Everything else that was found during the excavations was transferred to the Archaeological Museum. The museum is the last stop on the route. It sounds paradoxical but it is the most lively place in the city. Finally, you can see the Aquileians: men and women, young and old. With amazement I make sure that the faces I see are exactly the same people as we are but on the other side of eternity: these are funerary sculptures, which were put on the monuments along the city roads. You can find their names, for example, Septimus Theodulus or Maya Severa (on the funeral stone she is displayed looking in the mirror). And preferences. One young lady had a toga all studded with tiny golden flies. And some guy paid for his head (made of stone) to be adapted to the mighty athletic torso that decorated the main pool of the large bath. Other citizens asked to perpetuate themselves in the mosaics in their own homes, and their intuition did not fail, mosaics survived them all. The city was rich and mosaics adorned even dining tables: among the Nereids and sea gods, hunting scenes and athletes was found a 4th-century tabletop showing scattered fish heads, bones, feathers, shells, like a lunch had just ended. Some time would pass and in 452 the city would be destroyed by Attila, the leader of the barbarians, after which some of the city’s residents would run away into the lagoon where they would found a new city named Venice.

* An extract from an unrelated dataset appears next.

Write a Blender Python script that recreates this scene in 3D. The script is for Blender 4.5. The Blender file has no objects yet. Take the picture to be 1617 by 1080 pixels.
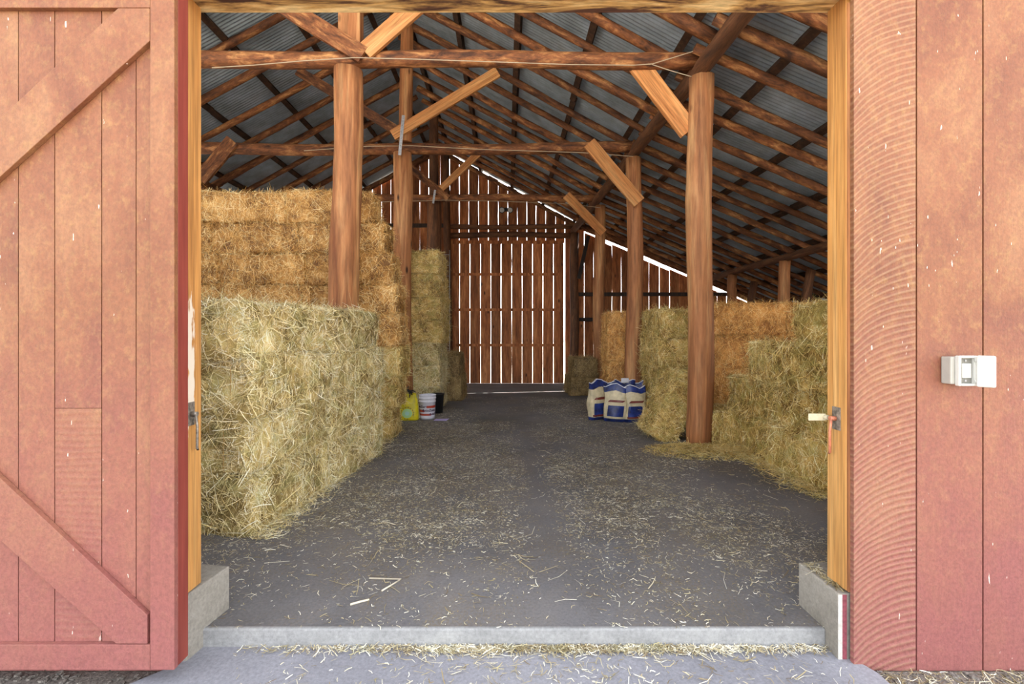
import bpy, math, random
import numpy as np
from mathutils import Vector, Matrix, noise

SC = bpy.context.scene
COL = SC.collection

# ------------------------------------------------------------------ camera, sky, sun, exposure
F = 768.0; CX = 800.0; CY = 525.0; CAMZ = 1.45
cam_d = bpy.data.cameras.new('camera'); cam = bpy.data.objects.new('camera', cam_d); COL.objects.link(cam)
cam.location = (0, 0, CAMZ); cam.rotation_euler = (math.pi/2, 0, 0)
cam_d.sensor_fit = 'HORIZONTAL'; cam_d.sensor_width = 36; cam_d.lens = F/1617*36
cam_d.shift_x = (808.5-CX)/1617; cam_d.shift_y = -(540-CY)/1617
cam_d.clip_start = .05; cam_d.clip_end = 500
SC.camera = cam

SUN_AZ = math.radians(48)      # measured from +Y (behind the barn) towards +X
SUN_EL = math.radians(44)
world = bpy.data.worlds.new('world'); SC.world = world; world.use_nodes = True
wt = world.node_tree; wt.nodes.clear()
wo = wt.nodes.new('ShaderNodeOutputWorld'); wb = wt.nodes.new('ShaderNodeBackground')
sky = wt.nodes.new('ShaderNodeTexSky'); sky.sky_type = 'NISHITA'; sky.sun_disc = False
sky.sun_elevation = SUN_EL; sky.sun_rotation = SUN_AZ; sky.dust_density = 2.0; sky.air_density = 1.0
hs = wt.nodes.new('ShaderNodeHueSaturation'); hs.inputs['Saturation'].default_value = .16
wt.links.new(sky.outputs[0], hs.inputs['Color']); wt.links.new(hs.outputs[0], wb.inputs[0])
wb.inputs[1].default_value = .36
wt.links.new(wb.outputs[0], wo.inputs[0])

sd = bpy.data.lights.new('sun', 'SUN'); sun = bpy.data.objects.new('sun', sd); COL.objects.link(sun)
sd.energy = 11.0; sd.angle = math.radians(.6); sd.color = (1, .93, .82)
sdir = Vector((math.sin(SUN_AZ)*math.cos(SUN_EL), math.cos(SUN_AZ)*math.cos(SUN_EL), math.sin(SUN_EL)))
sun.rotation_euler = sdir.to_track_quat('Z', 'Y').to_euler(); sun.location = (20, 30, 30)

SC.view_settings.view_transform = 'Standard'; SC.view_settings.look = 'None'
SC.view_settings.gamma = 1; SC.view_settings.use_curve_mapping = False
SC.view_settings.exposure = 1.75
SC.cycles.max_bounces = 10; SC.cycles.diffuse_bounces = 8

# ------------------------------------------------------------------ helpers
rng = np.random.default_rng(7); random.seed(7)

def lin(c):
    if isinstance(c, (tuple, list)): return tuple(lin(v) for v in c)
    c /= 255.0
    return c/12.92 if c <= .04045 else ((c+.055)/1.055)**2.4

def px(x, y, d):
    return Vector(((x-CX)*d/F, d, CAMZ + (CY-y)*d/F))

def tag(o, label=None, cat=None, group=None, kind=None):
    if label: o['label'] = label
    if cat: o['category'] = cat
    if group: o['group'] = group
    if kind: o['kind'] = kind
    return o

def obj(name, me, mat=None, parent=None, loc=None, M=None):
    o = bpy.data.objects.new(name, me); COL.objects.link(o)
    if mat is not None and me is not None:
        if len(me.materials) == 0: me.materials.append(mat)
    if parent: o.parent = parent
    if M is not None: o.matrix_local = M
    elif loc is not None: o.location = loc
    return o

def empty(name, loc=(0, 0, 0), rz=0):
    o = bpy.data.objects.new(name, None); COL.objects.link(o)
    o.location = loc; o.rotation_euler = (0, 0, rz); o.empty_display_size = .1
    return o

class MB:
    """collects shapes into one mesh"""
    def __init__(s): s.v = []; s.f = []; s.a = []; s.smooth = []
    def add(s, vs, fs, a=0.0, smooth=False):
        n = len(s.v); s.v += [tuple(v) for v in vs]; s.a += [a]*len(vs)
        s.f += [tuple(i+n for i in f) for f in fs]; s.smooth += [smooth]*len(fs)
        return s
    def box(s, x0, x1, y0, y1, z0, z1, a=0.0, M=None):
        vs = [Vector(p) for p in ((x0,y0,z0),(x1,y0,z0),(x1,y1,z0),(x0,y1,z0),(x0,y0,z1),(x1,y0,z1),(x1,y1,z1),(x0,y1,z1))]
        if M is not None: vs = [M @ v for v in vs]
        return s.add(vs, [(0,3,2,1),(4,5,6,7),(0,1,5,4),(1,2,6,5),(2,3,7,6),(3,0,4,7)], a)
    def prism(s, pts, y0, y1, a=0.0):
        """polygon in XZ (counter-clockwise seen from -Y) extruded along Y"""
        n = len(pts)
        vs = [(x, y0, z) for x, z in pts] + [(x, y1, z) for x, z in pts]
        fs = [tuple(range(n)), tuple(range(2*n-1, n-1, -1))] + [(i, i+n, (i+1) % n + n, (i+1) % n) for i in range(n)]
        return s.add(vs, fs, a)
    def prismz(s, pts, z0, z1, a=0.0):
        n = len(pts)
        vs = [(x, y, z0) for x, y in pts] + [(x, y, z1) for x, y in pts]
        fs = [tuple(range(n-1, -1, -1)), tuple(range(n, 2*n))] + [(i, (i+1) % n, (i+1) % n + n, i+n) for i in range(n)]
        return s.add(vs, fs, a)
    def tube(s, pts, r, n=8, a=0.0, caps=True, smooth=True):
        pts = [Vector(p) for p in pts]
        rs = r if isinstance(r, (list, tuple)) else [r]*len(pts)
        vs = []; fs = []
        for i, p in enumerate(pts):
            t = (pts[min(i+1, len(pts)-1)] - pts[max(i-1, 0)]).normalized()
            u = t.cross(Vector((0, 0, 1)) if abs(t.z) < .9 else Vector((1, 0, 0))).normalized(); w = t.cross(u)
            for k in range(n):
                an = 2*math.pi*k/n
                vs.append(p + (u*math.cos(an) + w*math.sin(an))*rs[i])
        for i in range(len(pts)-1):
            for k in range(n):
                fs.append((i*n+k, (i+1)*n+k, (i+1)*n+(k+1) % n, i*n+(k+1) % n))
        s.add(vs, fs, a, smooth)
        if caps:
            m = len(s.v)-len(vs)
            s.f.append(tuple(m+k for k in range(n))); s.smooth.append(False)
            s.f.append(tuple(m+(len(pts)-1)*n+k for k in range(n-1, -1, -1))); s.smooth.append(False)
        return s
    def lathe(s, prof, n=32, a=0.0, smooth=True):
        vs = []; fs = []
        for r, z in prof:
            for k in range(n):
                an = 2*math.pi*k/n; vs.append((r*math.cos(an), r*math.sin(an), z))
        for i in range(len(prof)-1):
            for k in range(n):
                fs.append((i*n+k, i*n+(k+1) % n, (i+1)*n+(k+1) % n, (i+1)*n+k))
        return s.add(vs, fs, a, smooth)
    def mesh(s, name):
        me = bpy.data.meshes.new(name); me.from_pydata(s.v, [], s.f)
        at = me.attributes.new('tone', 'FLOAT', 'POINT'); at.data.foreach_set('value', s.a)
        me.polygons.foreach_set('use_smooth', s.smooth)
        me.update(); return me
    def build(s, name, mat, parent=None, loc=None, M=None, bevel=0):
        o = obj(name, s.mesh(name), mat, parent, loc, M)
        if bevel:
            b = o.modifiers.new('bevel', 'BEVEL'); b.width = bevel; b.segments = 2; b.limit_method = 'ANGLE'
        return o

def np_mesh(name, V, Fq, tone, smooth=None):
    me = bpy.data.meshes.new(name)
    me.vertices.add(len(V)); me.vertices.foreach_set('co', V.astype(np.float32).ravel())
    me.loops.add(Fq.size); me.loops.foreach_set('vertex_index', Fq.astype(np.int32).ravel())
    me.polygons.add(len(Fq)); me.polygons.foreach_set('loop_start', np.arange(0, Fq.size, 4, dtype=np.int32))
    me.polygons.foreach_set('loop_total', np.full(len(Fq), 4, dtype=np.int32))
    if smooth is not None: me.polygons.foreach_set('use_smooth', smooth)
    at = me.attributes.new('tone', 'FLOAT', 'POINT'); at.data.foreach_set('value', tone.astype(np.float32))
    me.update(calc_edges=True); return me

def frame_to(p0, p1, side=(0, 1, 0)):
    """matrix whose local Z runs from p0 to p1, local Y near side"""
    p0 = Vector(p0); z = (Vector(p1)-p0).normalized(); y = Vector(side); y = (y - z*y.dot(z)).normalized(); x = y.cross(z)
    M = Matrix((x, y, z)).transposed().to_4x4(); M.translation = p0
    return M

# ------------------------------------------------------------------ materials
def nodes(name):
    m = bpy.data.materials.new(name); m.use_nodes = True
    nt = m.node_tree; nt.nodes.clear()
    out = nt.nodes.new('ShaderNodeOutputMaterial'); b = nt.nodes.new('ShaderNodeBsdfPrincipled')
    nt.links.new(b.outputs[0], out.inputs[0])
    return m, nt, b
def N(nt, t, **kw):
    n = nt.nodes.new(t)
    for k, v in kw.items():
        if k.startswith('i_'): n.inputs[k[2:].replace('_', ' ')].default_value = v
        else: setattr(n, k, v)
    return n
def ramp(nt, stops, fac=None):
    r = nt.nodes.new('ShaderNodeValToRGB'); cr = r.color_ramp
    while len(cr.elements) < len(stops): cr.elements.new(.5)
    for e, (p, c) in zip(cr.elements, stops):
        e.position = p; e.color = (*lin(c), 1)
    if fac is not None: nt.links.new(fac, r.inputs[0])
    return r
def math_n(nt, op, a, b=None, c=None):
    n = nt.nodes.new('ShaderNodeMath'); n.operation = op
    for i, v in enumerate((a, b, c)):
        if v is None: continue
        if isinstance(v, (int, float)): n.inputs[i].default_value = v
        else: nt.links.new(v, n.inputs[i])
    return n.outputs[0]
def bump(nt, b, h, strength=.3, dist=.01):
    n = N(nt, 'ShaderNodeBump'); n.inputs['Strength'].default_value = strength; n.inputs['Distance'].default_value = dist
    nt.links.new(h, n.inputs['Height']); nt.links.new(n.outputs[0], b.inputs['Normal']); return n
def coords(nt, scale, rand=True, attr=False):
    tc = N(nt, 'ShaderNodeTexCoord'); v = tc.outputs['Object']
    if rand:
        oi = N(nt, 'ShaderNodeObjectInfo'); mu = math_n(nt, 'MULTIPLY', oi.outputs['Random'], 37.0)
        if attr:
            at = N(nt, 'ShaderNodeAttribute', attribute_name='tone')
            mu = math_n(nt, 'ADD', mu, math_n(nt, 'MULTIPLY', at.outputs['Fac'], 53.0))
        ad = N(nt, 'ShaderNodeVectorMath', operation='ADD'); nt.links.new(v, ad.inputs[0]); nt.links.new(mu, ad.inputs[1]); v = ad.outputs[0]
    mp = N(nt, 'ShaderNodeMapping'); nt.links.new(v, mp.inputs[0]); mp.inputs['Scale'].default_value = scale
    return mp.outputs[0]
def noise_t(nt, vec, scale=1, detail=6, rough=.6, dist=0):
    n = N(nt, 'ShaderNodeTexNoise'); n.inputs['Scale'].default_value = scale; n.inputs['Detail'].default_value = detail
    n.inputs['Roughness'].default_value = rough; n.inputs['Distortion'].default_value = dist
    nt.links.new(vec, n.inputs['Vector']); return n.outputs['Fac']
def mixc(nt, fac, a, b, mode='MIX'):
    n = N(nt, 'ShaderNodeMix', data_type='RGBA', blend_type=mode)
    for i, v in ((0, fac), (6, a), (7, b)):
        if isinstance(v, tuple): n.inputs[i].default_value = (*lin(v), 1)
        elif isinstance(v, (int, float)): n.inputs[i].default_value = v
        else: nt.links.new(v, n.inputs[i])
    return n.outputs[2]

def wood(name, dark, mid, light, sxy=9, sz=.7, knots=True, bumpy=.35, rough=.75, knotc=(60, 30, 15), vary=.25, attr=False, axis='Z', rng_=(.3, .5, .72)):
    m, nt, b = nodes(name)
    sc = {'Z': (sxy, sxy, sz), 'X': (sz, sxy, sxy)}[axis]
    v = coords(nt, sc, attr=attr)
    n1 = noise_t(nt, v, 1, 8, .62, .6)
    r = ramp(nt, [(rng_[0], dark), (rng_[1], mid), (rng_[2], light)], n1)
    v2 = coords(nt, tuple(s*5 for s in sc), attr=attr)
    n2 = noise_t(nt, v2, 1, 4, .6)
    c = mixc(nt, .55, r.outputs[0], ramp(nt, [(.3, (110, 110, 110)), (.6, (255, 255, 255))], n2).outputs[0], 'MULTIPLY')
    if vary:
        oi = N(nt, 'ShaderNodeObjectInfo')
        rv = oi.outputs['Random']
        if attr:
            at = N(nt, 'ShaderNodeAttribute', attribute_name='tone'); rv = at.outputs['Fac']
        k = math_n(nt, 'ADD', math_n(nt, 'MULTIPLY', rv, vary*2), 1-vary)
        vm = N(nt, 'ShaderNodeVectorMath', operation='SCALE'); nt.links.new(c, vm.inputs[0]); nt.links.new(k, vm.inputs['Scale']); c = vm.outputs[0]
    if knots:
        v3 = coords(nt, {'Z': (3.2, 3.2, 1.3), 'X': (1.3, 3.2, 3.2)}[axis], attr=attr)
        vo = N(nt, 'ShaderNodeTexVoronoi'); vo.inputs['Scale'].default_value = 1; nt.links.new(v3, vo.inputs['Vector'])
        kr = ramp(nt, [(.045, (255, 255, 255)), (.11, (0, 0, 0))], vo.outputs['Distance'])
        c = mixc(nt, kr.outputs[0], c, knotc)
    nt.links.new(c, b.inputs['Base Color']); b.inputs['Roughness'].default_value = rough
    hh = math_n(nt, 'ADD', n1, math_n(nt, 'MULTIPLY', n2, .6))
    bump(nt, b, hh, bumpy, .012)
    return m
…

1. A copy of the Capitoline she-wolf feeding Romulus and Remus brothers was sent to Aquileia from Rome in 1919 in honor of the 2100th anniversary of founding the Adriatic colony

2,3. Many tourists who enter the Basilica and see the mosaic can not hide their surprise: octopuses, cuttlefish, turtles, lobsters and other marine reptiles are laid out on the floor

4. The building of the Basilica was constructed in the 11th century and in the 14th century it was additionally rebuilt so this temple has no formal relevance to the Roman Empire. However, its main pride is the largest mosaic floor in the world preserved (768 m2 in the area) since ancient Roman times and some fragments are even older: they served as floor decoration at a very rich private villa.

5. Systematic excavations and restoration work in Aquileia were commenced in the late 19th century but new artifacts are still found every year

6. The museum’s collection includes an enormous amount of different bottles made of colored glass. The Aquileians used the little ones for storing perfumes and balms, the large ones for pomegranate and rose petal wine

7. In the past, the Aquileian Forum was a bustling center of social and political life of the city

Information

● How to get there by car (A4 venezia–trieste highway) or by train to the station of cervignano-Aquileia-grado (one and a half hour), and from there by bus (seven kilometers) that departures to Aquileia soon after the arrival of the train.

● Information the tourist center is located in the parking lot at the entrance to the city in the street via Julia Augusta. you can also obtain information in the pro loco Aquileia office located at piazza capitolo, 4, and in a souvenir shop near the basilica (on the right from the entrance).

● Sights the cost of a single ticket that includes entry to the two crypts of the Basilica, the bell tower and to the Archaeological museum is €9. Open-air areas of archaeological excavations are only accessible until sunset.